__WHAT THE TASK ASKS__
Write out the listing below again, precisely as it is given.

__INFORMATION SUPPLIED__
---
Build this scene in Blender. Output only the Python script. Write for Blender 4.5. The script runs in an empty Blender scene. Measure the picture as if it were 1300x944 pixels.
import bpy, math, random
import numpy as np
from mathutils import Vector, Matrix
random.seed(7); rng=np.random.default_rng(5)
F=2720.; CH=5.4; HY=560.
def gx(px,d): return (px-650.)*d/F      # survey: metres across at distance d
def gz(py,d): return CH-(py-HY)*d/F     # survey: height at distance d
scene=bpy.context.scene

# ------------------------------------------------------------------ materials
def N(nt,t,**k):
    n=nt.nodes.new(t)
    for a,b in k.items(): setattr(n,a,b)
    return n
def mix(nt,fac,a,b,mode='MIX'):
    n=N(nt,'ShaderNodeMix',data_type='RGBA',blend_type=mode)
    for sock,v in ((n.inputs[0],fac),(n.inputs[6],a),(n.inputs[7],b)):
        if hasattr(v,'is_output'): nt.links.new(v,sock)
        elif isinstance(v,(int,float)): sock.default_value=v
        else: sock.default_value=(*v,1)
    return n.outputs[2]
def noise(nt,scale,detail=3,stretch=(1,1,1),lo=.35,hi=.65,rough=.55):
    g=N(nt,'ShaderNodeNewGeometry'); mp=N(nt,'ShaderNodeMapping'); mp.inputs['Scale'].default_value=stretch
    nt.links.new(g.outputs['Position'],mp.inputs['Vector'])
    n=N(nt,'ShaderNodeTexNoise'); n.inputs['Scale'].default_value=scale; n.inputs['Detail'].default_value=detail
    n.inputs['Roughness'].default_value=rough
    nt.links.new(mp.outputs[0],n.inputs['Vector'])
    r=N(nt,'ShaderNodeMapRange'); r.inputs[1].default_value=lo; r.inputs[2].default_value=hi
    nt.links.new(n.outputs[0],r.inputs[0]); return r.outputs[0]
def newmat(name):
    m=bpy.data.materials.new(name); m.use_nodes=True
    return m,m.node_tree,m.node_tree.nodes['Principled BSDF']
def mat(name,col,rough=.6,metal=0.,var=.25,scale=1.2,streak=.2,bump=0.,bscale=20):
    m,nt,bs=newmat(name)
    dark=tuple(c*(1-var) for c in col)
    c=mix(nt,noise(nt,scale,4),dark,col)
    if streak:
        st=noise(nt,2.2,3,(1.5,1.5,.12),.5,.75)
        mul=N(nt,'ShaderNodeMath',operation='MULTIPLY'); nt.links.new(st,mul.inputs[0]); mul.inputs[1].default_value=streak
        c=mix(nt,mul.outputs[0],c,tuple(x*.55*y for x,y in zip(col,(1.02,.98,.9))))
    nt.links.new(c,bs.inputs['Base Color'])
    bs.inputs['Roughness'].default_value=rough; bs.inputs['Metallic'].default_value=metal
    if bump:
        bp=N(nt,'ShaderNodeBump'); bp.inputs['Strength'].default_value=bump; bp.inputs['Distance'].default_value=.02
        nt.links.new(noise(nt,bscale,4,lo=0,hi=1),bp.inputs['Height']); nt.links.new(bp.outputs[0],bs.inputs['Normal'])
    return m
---
__SOLUTION TO THE PROBLEM__
Build this scene in Blender. Output only the Python script. Write for Blender 4.5. The script runs in an empty Blender scene. Measure the picture as if it were 1300x944 pixels.
import bpy, math, random
import numpy as np
from mathutils import Vector, Matrix
random.seed(7); rng=np.random.default_rng(5)
F=2720.; CH=5.4; HY=560.
def gx(px,d): return (px-650.)*d/F      # survey: metres across at distance d
def gz(py,d): return CH-(py-HY)*d/F     # survey: height at distance d
scene=bpy.context.scene

# ------------------------------------------------------------------ materials
def N(nt,t,**k):
    n=nt.nodes.new(t)
    for a,b in k.items(): setattr(n,a,b)
    return n
def mix(nt,fac,a,b,mode='MIX'):
    n=N(nt,'ShaderNodeMix',data_type='RGBA',blend_type=mode)
    for sock,v in ((n.inputs[0],fac),(n.inputs[6],a),(n.inputs[7],b)):
        if hasattr(v,'is_output'): nt.links.new(v,sock)
        elif isinstance(v,(int,float)): sock.default_value=v
        else: sock.default_value=(*v,1)
    return n.outputs[2]
def noise(nt,scale,detail=3,stretch=(1,1,1),lo=.35,hi=.65,rough=.55):
    g=N(nt,'ShaderNodeNewGeometry'); mp=N(nt,'ShaderNodeMapping'); mp.inputs['Scale'].default_value=stretch
    nt.links.new(g.outputs['Position'],mp.inputs['Vector'])
    n=N(nt,'ShaderNodeTexNoise'); n.inputs['Scale'].default_value=scale; n.inputs['Detail'].default_value=detail
    n.inputs['Roughness'].default_value=rough
    nt.links.new(mp.outputs[0],n.inputs['Vector'])
    r=N(nt,'ShaderNodeMapRange'); r.inputs[1].default_value=lo; r.inputs[2].default_value=hi
    nt.links.new(n.outputs[0],r.inputs[0]); return r.outputs[0]
def newmat(name):
    m=bpy.data.materials.new(name); m.use_nodes=True
    return m,m.node_tree,m.node_tree.nodes['Principled BSDF']
def mat(name,col,rough=.6,metal=0.,var=.25,scale=1.2,streak=.2,bump=0.,bscale=20):
    m,nt,bs=newmat(name)
    dark=tuple(c*(1-var) for c in col)
    c=mix(nt,noise(nt,scale,4),dark,col)
    if streak:
        st=noise(nt,2.2,3,(1.5,1.5,.12),.5,.75)
        mul=N(nt,'ShaderNodeMath',operation='MULTIPLY'); nt.links.new(st,mul.inputs[0]); mul.inputs[1].default_value=streak
        c=mix(nt,mul.outputs[0],c,tuple(x*.55*y for x,y in zip(col,(1.02,.98,.9))))
    nt.links.new(c,bs.inputs['Base Color'])
    bs.inputs['Roughness'].default_value=rough; bs.inputs['Metallic'].default_value=metal
    if bump:
        bp=N(nt,'ShaderNodeBump'); bp.inputs['Strength'].default_value=bump; bp.inputs['Distance'].default_value=.02
        nt.links.new(noise(nt,bscale,4,lo=0,hi=1),bp.inputs['Height']); nt.links.new(bp.outputs[0],bs.inputs['Normal'])
    return m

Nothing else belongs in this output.